%%
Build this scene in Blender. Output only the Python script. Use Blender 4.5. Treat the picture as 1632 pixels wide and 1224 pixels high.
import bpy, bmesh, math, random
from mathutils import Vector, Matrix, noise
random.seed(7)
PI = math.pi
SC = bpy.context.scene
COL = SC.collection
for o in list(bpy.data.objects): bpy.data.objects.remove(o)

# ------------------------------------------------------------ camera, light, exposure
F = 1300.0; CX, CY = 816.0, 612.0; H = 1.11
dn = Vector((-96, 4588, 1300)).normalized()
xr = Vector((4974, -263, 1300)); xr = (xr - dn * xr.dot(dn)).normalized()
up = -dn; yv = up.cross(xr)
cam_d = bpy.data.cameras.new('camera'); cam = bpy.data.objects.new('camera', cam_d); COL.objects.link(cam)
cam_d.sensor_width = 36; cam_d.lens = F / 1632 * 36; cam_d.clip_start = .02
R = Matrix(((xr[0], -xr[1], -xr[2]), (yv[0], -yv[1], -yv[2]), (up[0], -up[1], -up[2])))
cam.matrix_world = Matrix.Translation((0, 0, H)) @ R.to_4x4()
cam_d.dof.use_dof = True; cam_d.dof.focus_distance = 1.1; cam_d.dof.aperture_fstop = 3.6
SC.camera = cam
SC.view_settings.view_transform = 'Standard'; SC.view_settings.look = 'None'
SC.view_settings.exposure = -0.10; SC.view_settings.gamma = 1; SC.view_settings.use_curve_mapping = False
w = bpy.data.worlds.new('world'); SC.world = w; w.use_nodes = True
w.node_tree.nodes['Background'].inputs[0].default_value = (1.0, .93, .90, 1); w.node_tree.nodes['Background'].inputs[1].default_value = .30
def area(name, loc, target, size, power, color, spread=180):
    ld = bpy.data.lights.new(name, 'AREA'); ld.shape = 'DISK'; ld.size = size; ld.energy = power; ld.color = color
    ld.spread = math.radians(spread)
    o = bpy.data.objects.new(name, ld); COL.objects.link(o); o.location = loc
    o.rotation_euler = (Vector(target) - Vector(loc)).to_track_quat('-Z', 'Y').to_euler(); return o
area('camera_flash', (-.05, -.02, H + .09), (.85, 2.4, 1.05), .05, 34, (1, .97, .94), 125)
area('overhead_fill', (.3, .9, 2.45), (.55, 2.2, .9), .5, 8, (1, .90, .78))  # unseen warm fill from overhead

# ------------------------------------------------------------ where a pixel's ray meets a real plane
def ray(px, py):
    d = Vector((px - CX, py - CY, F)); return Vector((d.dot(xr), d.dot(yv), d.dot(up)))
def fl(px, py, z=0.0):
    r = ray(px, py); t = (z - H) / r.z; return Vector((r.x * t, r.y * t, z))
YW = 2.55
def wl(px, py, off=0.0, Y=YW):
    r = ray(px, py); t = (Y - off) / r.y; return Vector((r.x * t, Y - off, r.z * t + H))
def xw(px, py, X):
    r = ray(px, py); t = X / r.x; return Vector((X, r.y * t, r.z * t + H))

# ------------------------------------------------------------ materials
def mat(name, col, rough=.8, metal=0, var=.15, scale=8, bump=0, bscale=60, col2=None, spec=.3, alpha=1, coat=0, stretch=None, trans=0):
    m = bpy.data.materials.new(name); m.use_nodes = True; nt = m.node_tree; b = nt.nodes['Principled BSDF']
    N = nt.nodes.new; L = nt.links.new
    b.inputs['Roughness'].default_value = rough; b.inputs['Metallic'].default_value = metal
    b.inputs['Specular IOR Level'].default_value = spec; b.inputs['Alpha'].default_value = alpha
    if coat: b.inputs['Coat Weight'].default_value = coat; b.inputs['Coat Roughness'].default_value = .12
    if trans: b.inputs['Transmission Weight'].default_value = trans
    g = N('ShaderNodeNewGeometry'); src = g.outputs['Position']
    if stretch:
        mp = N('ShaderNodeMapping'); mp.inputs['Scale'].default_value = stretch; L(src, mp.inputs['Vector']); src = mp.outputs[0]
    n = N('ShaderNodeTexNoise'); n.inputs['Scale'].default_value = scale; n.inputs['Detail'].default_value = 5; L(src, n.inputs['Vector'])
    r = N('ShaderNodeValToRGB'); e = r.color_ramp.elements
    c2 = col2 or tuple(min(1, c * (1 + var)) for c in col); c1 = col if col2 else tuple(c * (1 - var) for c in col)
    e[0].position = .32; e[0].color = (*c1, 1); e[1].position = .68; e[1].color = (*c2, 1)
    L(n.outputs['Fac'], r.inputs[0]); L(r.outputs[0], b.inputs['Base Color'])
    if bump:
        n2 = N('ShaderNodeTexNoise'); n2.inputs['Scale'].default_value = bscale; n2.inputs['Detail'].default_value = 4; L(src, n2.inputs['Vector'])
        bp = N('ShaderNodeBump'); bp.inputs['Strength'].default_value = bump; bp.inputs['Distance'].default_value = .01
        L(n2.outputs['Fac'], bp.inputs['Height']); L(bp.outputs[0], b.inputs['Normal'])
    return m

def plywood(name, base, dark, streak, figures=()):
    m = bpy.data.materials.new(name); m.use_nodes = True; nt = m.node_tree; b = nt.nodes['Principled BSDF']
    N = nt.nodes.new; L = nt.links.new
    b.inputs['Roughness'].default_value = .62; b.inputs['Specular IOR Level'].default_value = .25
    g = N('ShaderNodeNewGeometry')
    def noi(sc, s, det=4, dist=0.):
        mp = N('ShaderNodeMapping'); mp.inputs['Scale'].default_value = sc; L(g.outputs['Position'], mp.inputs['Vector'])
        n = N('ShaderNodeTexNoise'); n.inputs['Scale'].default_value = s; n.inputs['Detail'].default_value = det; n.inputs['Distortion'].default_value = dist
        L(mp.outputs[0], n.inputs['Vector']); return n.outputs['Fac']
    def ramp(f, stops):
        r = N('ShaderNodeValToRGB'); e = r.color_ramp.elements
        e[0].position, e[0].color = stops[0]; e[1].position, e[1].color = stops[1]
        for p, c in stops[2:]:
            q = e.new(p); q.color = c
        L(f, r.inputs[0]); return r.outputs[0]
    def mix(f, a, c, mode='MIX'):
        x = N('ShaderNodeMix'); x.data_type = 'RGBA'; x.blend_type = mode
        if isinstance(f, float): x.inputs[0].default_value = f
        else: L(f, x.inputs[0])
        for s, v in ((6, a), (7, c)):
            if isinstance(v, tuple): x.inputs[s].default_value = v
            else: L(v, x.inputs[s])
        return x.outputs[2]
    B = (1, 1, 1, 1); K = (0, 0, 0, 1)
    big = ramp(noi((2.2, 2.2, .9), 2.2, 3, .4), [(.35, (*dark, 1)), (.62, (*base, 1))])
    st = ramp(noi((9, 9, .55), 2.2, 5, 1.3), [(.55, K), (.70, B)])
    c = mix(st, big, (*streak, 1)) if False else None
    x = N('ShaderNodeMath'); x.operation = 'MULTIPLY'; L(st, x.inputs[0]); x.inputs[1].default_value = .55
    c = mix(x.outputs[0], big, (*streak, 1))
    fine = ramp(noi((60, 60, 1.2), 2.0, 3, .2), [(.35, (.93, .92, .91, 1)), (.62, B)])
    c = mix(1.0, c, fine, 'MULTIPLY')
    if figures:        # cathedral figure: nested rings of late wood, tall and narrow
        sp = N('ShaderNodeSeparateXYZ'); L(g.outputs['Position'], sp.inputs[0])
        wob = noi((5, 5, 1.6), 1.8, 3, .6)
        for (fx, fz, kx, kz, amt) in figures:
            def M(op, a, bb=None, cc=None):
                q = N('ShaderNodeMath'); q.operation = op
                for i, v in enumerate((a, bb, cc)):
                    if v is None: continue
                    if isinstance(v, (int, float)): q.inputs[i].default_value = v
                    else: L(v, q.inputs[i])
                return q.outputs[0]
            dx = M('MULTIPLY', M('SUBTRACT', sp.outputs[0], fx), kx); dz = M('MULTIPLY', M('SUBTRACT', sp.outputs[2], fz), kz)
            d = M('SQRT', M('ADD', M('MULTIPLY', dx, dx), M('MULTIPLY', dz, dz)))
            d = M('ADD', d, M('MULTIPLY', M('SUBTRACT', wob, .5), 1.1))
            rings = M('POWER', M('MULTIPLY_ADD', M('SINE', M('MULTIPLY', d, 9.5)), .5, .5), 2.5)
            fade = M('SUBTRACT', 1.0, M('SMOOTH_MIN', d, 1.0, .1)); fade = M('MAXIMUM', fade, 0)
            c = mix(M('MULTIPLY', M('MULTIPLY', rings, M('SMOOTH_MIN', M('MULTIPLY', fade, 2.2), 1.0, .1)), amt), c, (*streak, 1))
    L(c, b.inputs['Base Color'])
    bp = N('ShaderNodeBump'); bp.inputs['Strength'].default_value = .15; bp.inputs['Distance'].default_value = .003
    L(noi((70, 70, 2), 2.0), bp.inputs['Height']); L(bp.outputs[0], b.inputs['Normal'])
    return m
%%
### WHAT THE TASK REQUIRES
From the first line of the listing above to the line with "for o in list(bpy.data.objects): bpy.data.objects.remove(o)", please transcribe each line exactly, both ends included, and nothing beyond that.

### REPLY
Build this scene in Blender. Output only the Python script. Use Blender 4.5. Treat the picture as 1632 pixels wide and 1224 pixels high.
import bpy, bmesh, math, random
from mathutils import Vector, Matrix, noise
random.seed(7)
PI = math.pi
SC = bpy.context.scene
COL = SC.collection
for o in list(bpy.data.objects): bpy.data.objects.remove(o)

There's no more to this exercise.